Saudi shipments to the U.S. have jumped 25 per cent this year and were expected to increase even more in coming months. U.S. Treasury Secretary Timothy Geithner said the Obama administration welcomed the OPEC kingpin's decision to fill any supply gap created by loss of Iranian crude.

The spike in oil and gasoline prices has become a key theme this U.S. election year, and the White House is considering ways to bring prices down, including a release of oil reserves from strategic stockpiles.

Sources said last week that Britain had decided to co-operate with the United States in a bilateral agreement to release stocks, in an effort to prevent high fuel prices derailing economic growth.

But prices pared losses early on Tuesday after France and Germany came out in opposition of an emergency release of their oil stockpiles.

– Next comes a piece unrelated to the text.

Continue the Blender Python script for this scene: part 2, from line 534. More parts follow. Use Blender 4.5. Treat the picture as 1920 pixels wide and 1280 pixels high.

Last year, an emergency inventory release aimed at making up for Libyan supplies disrupted by the Libyan civil war was agreed by the 28-member, Paris-based International Energy Agency.

Additional pressure on prices came after a senior official with Libya's National Oil Corporation said exports were set to exceed prewar levels.

"We have been seeing articles about increases in Saudi supply offsetting a reduction in Iranian oil since Friday. … I'm surprised the market hasn't reacted until now," said Tony Machacek, an oil futures broker at Jefferies Bache Ltd.

"But now combined with Libya coming back up and running and weak Chinese demand, it is all contributing."

China said it was raising retail gasoline and diesel prices by 6 to 7 per cent, the biggest increase in nearly three years, which analysts say could curb demand growth.

Mr. Naimi gave short shrift to a possible U.S. and British release of emergency stocks to cool oil prices.

"What I can tell you is that they have done it before and it didn't do anything," he said. "You saw what happened in the last release. Nothing."